ÖSTERREICH: Im Hinblick auf Österreichs Haltung zur Gaspipeline Nord Stream 2 meinte Ihr Vorgänger, Österreich sei „nahe am Verrat“. Sehen Sie das auch so?
KHYMYNETS: Die Ukraine hat Nord Stream 2 immer abgelehnt, weil es kein wirtschaftliches sondern ein politisches Projekt ist. Es ist das Spiel von Putin, Europa von Russland abhängig zu machen und zu spalten, weil er weiß, dass viele Länder dagegen sind. Ich sehe aber immer mehr Signale, dass dieses Projekt in die Liste der Sanktionen kommen soll. Wir blicken aber nach vorne. Wir erkennen die Realitäten. Stichwort: Grüne Energie. Wir arbeiten sehr intensiv mit Österreich an der Entwicklung von Wasserstoff als Alternative zum Gas. Das ist unsere Antwort. Diese strategischen Projekte sind unser Beitrag zu einem starken Europa. Am 24. Jänner haben wir das 30-jährige Jubiläum der Wiederaufnahme der diplomatischen Beziehungen mit Österreich gefeiert. Unser Ministerpräsident und ihr Bundeskanzler hatten ein sehr gutes Telefonat, nicht nur auf symbolischer Ebene. Die Regierungschefs haben vereinbart, dass es ein Wirtschaftsfourm beim Besuch des Bundeskanzlers in der Ukraine geben wird, das jährlich stattfinden sollen.
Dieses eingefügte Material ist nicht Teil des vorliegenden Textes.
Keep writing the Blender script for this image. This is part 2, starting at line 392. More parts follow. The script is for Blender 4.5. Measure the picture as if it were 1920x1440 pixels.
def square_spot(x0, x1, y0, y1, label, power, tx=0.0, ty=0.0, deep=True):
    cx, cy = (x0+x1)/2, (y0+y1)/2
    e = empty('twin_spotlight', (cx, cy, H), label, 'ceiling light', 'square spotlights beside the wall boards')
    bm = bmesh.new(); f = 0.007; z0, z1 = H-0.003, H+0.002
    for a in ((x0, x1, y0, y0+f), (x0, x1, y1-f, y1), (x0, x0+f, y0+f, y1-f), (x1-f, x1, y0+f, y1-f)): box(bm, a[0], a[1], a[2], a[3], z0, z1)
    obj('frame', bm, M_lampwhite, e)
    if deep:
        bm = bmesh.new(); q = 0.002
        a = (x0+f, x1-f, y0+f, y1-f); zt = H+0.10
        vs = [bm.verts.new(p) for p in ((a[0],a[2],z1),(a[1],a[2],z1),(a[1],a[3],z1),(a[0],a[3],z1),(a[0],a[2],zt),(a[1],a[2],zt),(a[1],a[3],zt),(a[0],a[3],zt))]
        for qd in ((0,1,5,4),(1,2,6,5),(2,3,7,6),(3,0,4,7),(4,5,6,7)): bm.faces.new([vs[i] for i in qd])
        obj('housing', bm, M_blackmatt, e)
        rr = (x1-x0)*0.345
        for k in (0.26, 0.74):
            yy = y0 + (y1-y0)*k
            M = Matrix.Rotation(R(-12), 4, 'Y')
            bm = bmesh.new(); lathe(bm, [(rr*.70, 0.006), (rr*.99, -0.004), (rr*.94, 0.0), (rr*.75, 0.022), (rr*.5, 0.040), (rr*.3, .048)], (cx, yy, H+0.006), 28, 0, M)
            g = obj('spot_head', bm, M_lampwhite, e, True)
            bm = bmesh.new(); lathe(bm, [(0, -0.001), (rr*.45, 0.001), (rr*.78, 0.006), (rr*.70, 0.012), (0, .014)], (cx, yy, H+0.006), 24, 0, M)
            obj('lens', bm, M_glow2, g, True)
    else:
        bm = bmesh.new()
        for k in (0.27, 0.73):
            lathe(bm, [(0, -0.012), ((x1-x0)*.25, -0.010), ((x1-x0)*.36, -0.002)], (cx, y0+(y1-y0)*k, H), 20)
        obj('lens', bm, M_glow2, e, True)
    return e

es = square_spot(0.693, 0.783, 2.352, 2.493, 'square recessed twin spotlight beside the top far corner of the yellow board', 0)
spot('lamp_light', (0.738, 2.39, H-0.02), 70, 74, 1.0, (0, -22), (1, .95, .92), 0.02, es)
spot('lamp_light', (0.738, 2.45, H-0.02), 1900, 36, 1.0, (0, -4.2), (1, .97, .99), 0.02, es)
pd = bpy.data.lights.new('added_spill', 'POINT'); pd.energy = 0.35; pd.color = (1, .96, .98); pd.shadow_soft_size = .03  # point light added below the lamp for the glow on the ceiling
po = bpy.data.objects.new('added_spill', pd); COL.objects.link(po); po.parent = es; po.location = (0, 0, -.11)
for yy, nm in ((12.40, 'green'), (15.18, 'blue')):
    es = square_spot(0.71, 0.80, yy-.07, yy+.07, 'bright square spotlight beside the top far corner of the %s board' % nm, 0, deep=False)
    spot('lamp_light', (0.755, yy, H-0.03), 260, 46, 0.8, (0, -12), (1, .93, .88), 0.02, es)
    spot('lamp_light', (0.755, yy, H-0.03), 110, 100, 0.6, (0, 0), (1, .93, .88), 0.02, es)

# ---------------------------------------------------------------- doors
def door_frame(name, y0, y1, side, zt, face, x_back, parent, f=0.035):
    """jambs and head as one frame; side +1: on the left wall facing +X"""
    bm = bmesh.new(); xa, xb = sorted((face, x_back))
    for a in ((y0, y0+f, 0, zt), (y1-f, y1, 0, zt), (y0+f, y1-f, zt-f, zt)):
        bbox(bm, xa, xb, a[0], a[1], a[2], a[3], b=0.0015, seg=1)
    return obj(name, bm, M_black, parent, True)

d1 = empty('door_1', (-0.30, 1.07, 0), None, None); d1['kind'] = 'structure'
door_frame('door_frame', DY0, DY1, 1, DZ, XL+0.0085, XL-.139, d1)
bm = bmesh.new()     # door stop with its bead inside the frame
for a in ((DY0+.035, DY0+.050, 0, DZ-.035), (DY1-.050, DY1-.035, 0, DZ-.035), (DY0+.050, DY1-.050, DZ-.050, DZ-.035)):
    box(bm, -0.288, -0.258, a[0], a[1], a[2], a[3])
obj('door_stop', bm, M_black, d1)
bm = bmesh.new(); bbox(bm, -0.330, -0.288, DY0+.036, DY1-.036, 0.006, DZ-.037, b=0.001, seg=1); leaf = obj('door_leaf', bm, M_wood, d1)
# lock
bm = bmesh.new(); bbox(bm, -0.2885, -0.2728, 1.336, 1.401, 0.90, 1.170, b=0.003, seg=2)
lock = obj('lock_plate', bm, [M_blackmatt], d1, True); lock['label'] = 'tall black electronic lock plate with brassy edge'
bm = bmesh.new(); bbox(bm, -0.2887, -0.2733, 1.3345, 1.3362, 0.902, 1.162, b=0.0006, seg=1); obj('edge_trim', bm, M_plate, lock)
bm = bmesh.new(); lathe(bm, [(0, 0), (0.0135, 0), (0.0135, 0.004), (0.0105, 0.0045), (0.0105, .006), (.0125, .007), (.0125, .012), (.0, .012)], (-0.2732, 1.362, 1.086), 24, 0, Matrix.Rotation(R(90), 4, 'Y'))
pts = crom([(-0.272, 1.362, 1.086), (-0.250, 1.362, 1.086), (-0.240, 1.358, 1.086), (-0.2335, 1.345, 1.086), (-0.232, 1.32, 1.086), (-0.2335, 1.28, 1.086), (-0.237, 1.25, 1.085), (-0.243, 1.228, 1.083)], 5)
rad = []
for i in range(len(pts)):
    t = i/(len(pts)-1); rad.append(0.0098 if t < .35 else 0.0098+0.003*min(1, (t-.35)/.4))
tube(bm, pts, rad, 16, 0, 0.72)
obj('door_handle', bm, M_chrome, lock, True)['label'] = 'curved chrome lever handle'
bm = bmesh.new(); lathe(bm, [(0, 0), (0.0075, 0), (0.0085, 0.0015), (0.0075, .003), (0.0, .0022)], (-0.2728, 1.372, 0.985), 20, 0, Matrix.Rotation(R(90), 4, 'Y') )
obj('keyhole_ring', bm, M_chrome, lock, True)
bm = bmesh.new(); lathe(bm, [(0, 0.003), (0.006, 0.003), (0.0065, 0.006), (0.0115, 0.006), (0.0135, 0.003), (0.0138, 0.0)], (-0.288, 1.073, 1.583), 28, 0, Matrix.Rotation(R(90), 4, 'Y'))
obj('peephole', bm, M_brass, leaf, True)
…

ÖSTERREICH: Was denken die Ukrainer über Europa?
KHYMYNETS: Es war ein sehr starkes und emotionales Bild, als die Ukrainer bei der Revolution der Würde, Maidan 2014, die Zukunft unseres Landes mit Flaggen der EU und der Ukraine verteidigt haben. Das war ein Zeichen des starken Interesses und Willens der Ukrainer, der EU anzugehören. Nicht als Nachbar, nicht als Partner sondern als Mitglied. Wir verstehen unsere Hausaufgaben. Wir arbeiten daran. Wir wollen etwa mit der Digitalisierung von Behördengängen die Korruption bekämpfen. Wir würden uns von Europa wünschen, dass es sich auch zu uns bekennt wie John F. Kennedy, der 1963 sagte „Ich bin ein Berliner“. Damals waren die Panzer um Westberlin.